Saturday, March 29, 2008

China design now + and later on?


In this Olympic year, while much attention has been focussed on the geopolitical journey of the flame from country to country, there have also been other kinds of engagement with China, some exploring its history and some its contemporary realities. The China Design Now exhibition at the V&A in London (March-July 2008) brings together Chinese designers with some Western practitioners working in China and explores the role(s) of design in China today.

Organised into three areas, the exhibition moves the visitor from considering graphic design in Shenzhen in the 1980s, to the consumption-led product design of Shanghai to the architecture transforming Beijing in the years leading up to 2008. The traditions of calligraphy have resulted in a graphic design culture which is at once clearly Chinese and very accessible to non-Chinese people. In Shanghai, for many years a meeting place between those from China and other countries, the rapidly developing culture of consumerism still leaves some spaces for questioning. In the capital, the firms currently working there are some of the most famous names in architecture - Foster + Partners, Herzog & de Meuron and OMA. But also shown were Chinese architectural practices whose work was as distinctive, combining traditional and hypercontemporary aesthetics.

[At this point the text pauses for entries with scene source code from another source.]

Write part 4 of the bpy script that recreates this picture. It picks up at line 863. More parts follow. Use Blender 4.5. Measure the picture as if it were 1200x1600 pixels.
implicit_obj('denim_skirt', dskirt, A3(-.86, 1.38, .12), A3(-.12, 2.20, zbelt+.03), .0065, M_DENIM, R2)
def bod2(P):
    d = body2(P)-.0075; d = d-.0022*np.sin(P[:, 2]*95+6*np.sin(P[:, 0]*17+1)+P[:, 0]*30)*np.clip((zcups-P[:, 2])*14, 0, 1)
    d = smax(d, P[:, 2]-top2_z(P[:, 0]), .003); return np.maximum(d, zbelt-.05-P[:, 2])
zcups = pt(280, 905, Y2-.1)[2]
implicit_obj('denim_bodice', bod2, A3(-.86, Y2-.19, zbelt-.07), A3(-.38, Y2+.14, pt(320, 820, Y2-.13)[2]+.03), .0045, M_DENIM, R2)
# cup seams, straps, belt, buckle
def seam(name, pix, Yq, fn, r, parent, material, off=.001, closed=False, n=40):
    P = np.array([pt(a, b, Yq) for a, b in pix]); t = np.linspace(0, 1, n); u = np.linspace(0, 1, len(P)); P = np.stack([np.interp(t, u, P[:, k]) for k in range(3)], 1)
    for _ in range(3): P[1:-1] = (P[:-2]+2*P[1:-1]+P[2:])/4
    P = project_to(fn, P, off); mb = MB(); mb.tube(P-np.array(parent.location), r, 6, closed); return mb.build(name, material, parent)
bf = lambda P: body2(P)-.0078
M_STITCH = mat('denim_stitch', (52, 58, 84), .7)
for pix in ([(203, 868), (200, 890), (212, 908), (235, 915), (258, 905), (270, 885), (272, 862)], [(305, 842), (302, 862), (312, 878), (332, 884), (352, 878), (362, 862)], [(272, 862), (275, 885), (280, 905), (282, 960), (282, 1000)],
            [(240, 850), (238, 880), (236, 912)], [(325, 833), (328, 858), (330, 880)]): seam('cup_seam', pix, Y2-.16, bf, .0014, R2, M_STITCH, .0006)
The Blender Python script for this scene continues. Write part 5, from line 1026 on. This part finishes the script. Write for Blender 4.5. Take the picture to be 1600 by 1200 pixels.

By paying attention to the range of people living in China, from the recent immmigrants to cities as well as the new middle class - the exhibition raised questions who is involved in designing today's China - businesses, the state, consumers, agricultural workers, designers? From within China or from elsewhere? With China's higher education institutions turning out thousands of design students annually (see Business Week on this), it will be fascinating to see how quickly their ways of going about design will impact on design discourse globally.

Attending with my four-month old daughter I could not but think of China's economic, political and cultural impact on her life. I'd better sign her up for language lessons right away.